Introduction

Curiously, and interestingly, there is an almost dialectical relationship between equilibrium and non-equilibrium systems. Almost all systems occurring in Nature are open systems coupled to external reservoirs such that the exchange of energy, particles, or other conserved quantities between the system and the reservoirs leads to currents through the system and which may drive the temporal evolution of the system. Such currents may be realised differently, for example as an electric current, or as a flow of particles, or heat conduction, or even as spin transport, to name just a few. On the microscopic level, such non-equilibrium effects manifest themselves as a breaking of detailed balance, which means that between pairs of microstates there is in general a non-vanishing flow of probability. Then one may also say that an intrinsic microscopic irreversibility will produce a macroscopic non-equilibrium behaviour.
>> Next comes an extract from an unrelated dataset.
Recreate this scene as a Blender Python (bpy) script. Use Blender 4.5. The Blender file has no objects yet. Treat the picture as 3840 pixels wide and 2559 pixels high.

In equilibrium systems, one considers situations where such currents have decayed away to zero such that internal probability currents are absent and the thermodynamic state variables of the system are fixed by the corresponding properties of the reservoirs. For the theoretical description of such systems, it has been understood for more than a century, mainly through the efforts of Boltzmann and Gibbs, how to formulate a general statistical description of equilibrium systems in terms of the probabilities of the micro-states and how to derive from this the thermodynamic behaviour at thermal equilibrium. Unfortunately, such a canonical and generally valid formalism does not yet exist for general non-equilibrium systems, in spite of recent efforts. In practise, for each non-equilibrium system afresh, first one has to find the probability distribution of the micro-states or some equivalent information. A common way of doing this is to write down either a Fokker-Planck equation or, more generally, a master equation for the probability distribution or alternatively a stochastic Langevin equation for some averages of physical observables. Such equations are in general no longer fully microscopic, but should rather be seen as some kind of coarse-grained description on a mesoscopic level, large enough with respect to the truly microscopic level which involves the details of the individual motion of atoms and molecules and yet still small compared to the scales of macroscopic observation. Hence the discussion of non-equilibrium behaviour will be almost always formulated in terms of phenomenological models. Of course it must then be understood to what extent such an approach is justified and useful and this will be one of the main themes of this book.